--- STORED DATA ---

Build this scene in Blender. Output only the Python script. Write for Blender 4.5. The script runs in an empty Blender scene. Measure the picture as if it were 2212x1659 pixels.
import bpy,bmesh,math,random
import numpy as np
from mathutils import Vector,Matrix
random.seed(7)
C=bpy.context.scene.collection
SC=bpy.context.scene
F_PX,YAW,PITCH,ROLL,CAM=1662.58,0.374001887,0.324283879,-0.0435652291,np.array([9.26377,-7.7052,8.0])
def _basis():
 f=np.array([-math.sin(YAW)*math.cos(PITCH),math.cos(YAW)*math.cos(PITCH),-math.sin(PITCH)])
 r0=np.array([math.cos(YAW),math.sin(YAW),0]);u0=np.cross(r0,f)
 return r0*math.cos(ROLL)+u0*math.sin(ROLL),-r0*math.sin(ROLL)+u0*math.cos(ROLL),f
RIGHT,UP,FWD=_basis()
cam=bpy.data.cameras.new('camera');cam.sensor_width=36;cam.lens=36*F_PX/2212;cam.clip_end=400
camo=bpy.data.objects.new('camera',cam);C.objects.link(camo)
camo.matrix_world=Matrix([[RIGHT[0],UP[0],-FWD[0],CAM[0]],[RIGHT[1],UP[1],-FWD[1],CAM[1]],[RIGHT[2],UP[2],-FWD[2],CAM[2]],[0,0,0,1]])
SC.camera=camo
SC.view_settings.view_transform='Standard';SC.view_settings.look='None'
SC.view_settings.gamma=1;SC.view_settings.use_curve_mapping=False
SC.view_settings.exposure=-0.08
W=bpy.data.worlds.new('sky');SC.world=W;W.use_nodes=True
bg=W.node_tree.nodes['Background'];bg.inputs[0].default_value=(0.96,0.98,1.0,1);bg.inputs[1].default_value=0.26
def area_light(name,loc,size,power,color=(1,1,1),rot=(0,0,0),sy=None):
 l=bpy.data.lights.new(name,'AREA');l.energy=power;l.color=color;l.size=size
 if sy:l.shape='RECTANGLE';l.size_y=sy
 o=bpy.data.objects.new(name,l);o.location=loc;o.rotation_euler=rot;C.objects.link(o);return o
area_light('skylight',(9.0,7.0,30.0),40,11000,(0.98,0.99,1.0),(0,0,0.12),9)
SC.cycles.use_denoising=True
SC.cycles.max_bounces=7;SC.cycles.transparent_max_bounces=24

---

▶ [REQUIRED WORK] Transcribe the whole listing with nothing added or left out.

▶ [TASK RESULT]
Build this scene in Blender. Output only the Python script. Write for Blender 4.5. The script runs in an empty Blender scene. Measure the picture as if it were 2212x1659 pixels.
import bpy,bmesh,math,random
import numpy as np
from mathutils import Vector,Matrix
random.seed(7)
C=bpy.context.scene.collection
SC=bpy.context.scene
F_PX,YAW,PITCH,ROLL,CAM=1662.58,0.374001887,0.324283879,-0.0435652291,np.array([9.26377,-7.7052,8.0])
def _basis():
 f=np.array([-math.sin(YAW)*math.cos(PITCH),math.cos(YAW)*math.cos(PITCH),-math.sin(PITCH)])
 r0=np.array([math.cos(YAW),math.sin(YAW),0]);u0=np.cross(r0,f)
 return r0*math.cos(ROLL)+u0*math.sin(ROLL),-r0*math.sin(ROLL)+u0*math.cos(ROLL),f
RIGHT,UP,FWD=_basis()
cam=bpy.data.cameras.new('camera');cam.sensor_width=36;cam.lens=36*F_PX/2212;cam.clip_end=400
camo=bpy.data.objects.new('camera',cam);C.objects.link(camo)
camo.matrix_world=Matrix([[RIGHT[0],UP[0],-FWD[0],CAM[0]],[RIGHT[1],UP[1],-FWD[1],CAM[1]],[RIGHT[2],UP[2],-FWD[2],CAM[2]],[0,0,0,1]])
SC.camera=camo
SC.view_settings.view_transform='Standard';SC.view_settings.look='None'
SC.view_settings.gamma=1;SC.view_settings.use_curve_mapping=False
SC.view_settings.exposure=-0.08
W=bpy.data.worlds.new('sky');SC.world=W;W.use_nodes=True
bg=W.node_tree.nodes['Background'];bg.inputs[0].default_value=(0.96,0.98,1.0,1);bg.inputs[1].default_value=0.26
def area_light(name,loc,size,power,color=(1,1,1),rot=(0,0,0),sy=None):
 l=bpy.data.lights.new(name,'AREA');l.energy=power;l.color=color;l.size=size
 if sy:l.shape='RECTANGLE';l.size_y=sy
 o=bpy.data.objects.new(name,l);o.location=loc;o.rotation_euler=rot;C.objects.link(o);return o
area_light('skylight',(9.0,7.0,30.0),40,11000,(0.98,0.99,1.0),(0,0,0.12),9)
SC.cycles.use_denoising=True
SC.cycles.max_bounces=7;SC.cycles.transparent_max_bounces=24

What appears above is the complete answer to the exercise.